Their people are traded off for self-aggrandisement. They mortgage the future of their people while building mansions everywhere. It is fine if the corrupt works with their party but unacceptable if they are located in enemy camp. The mission of exploiters and their world are same: they deploy different enslaving strategies to keep Nigerians in their slave camps. That is why they just realised, after more than three years of allocating seven per cent to education in national budget that states should allocate up to 15 per cent to education. Elections are around and the slave merchant antics have begun.

The 19 years of demoslavery (as against democracy) sustains the slave trade of Nigerian political slave merchants who have kept Nigeria and Nigerians underdeveloped through unrealised promises. With our seeming rootedness in demoslavery, are we not journeying through the Door of no Return like in the trans-Atlantic slave era? Is it possible that 2019 holds greater promise of reclaiming Nigeria and receiving genuine change agents through the Door of Return to development as pathway to ending this modern day demoslavery? To realise this return to development, we must demystify political slave merchants who are strategically positioned in all ethnic groups and resist the narration of God makes leaders preached in churches and mosques as they are collaborators of contemporary enslavement of Nigeria.
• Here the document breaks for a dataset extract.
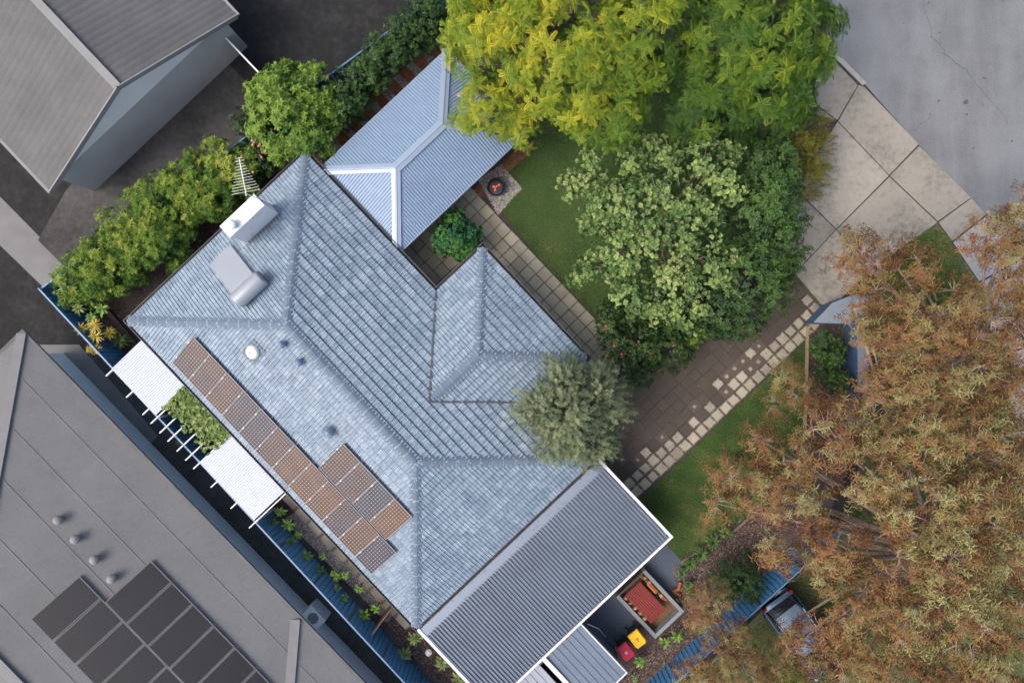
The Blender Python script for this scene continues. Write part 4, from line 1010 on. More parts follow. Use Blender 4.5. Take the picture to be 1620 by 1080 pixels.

Kings who receive cars and road contracts without executing them but pocket the money are also associate slave merchants. They are harbingers of underdevelopment but get their families fixed in political positions. As ending slave trade took resistance, the Nigerian voter in 2019 must reclaim Nigeria from hopelessness implicated in our current journey through the door of no return through a protest but conscious vote that will dethrone associates of modern slave trade in Nigeria, break the chains of political slave merchants and set us free.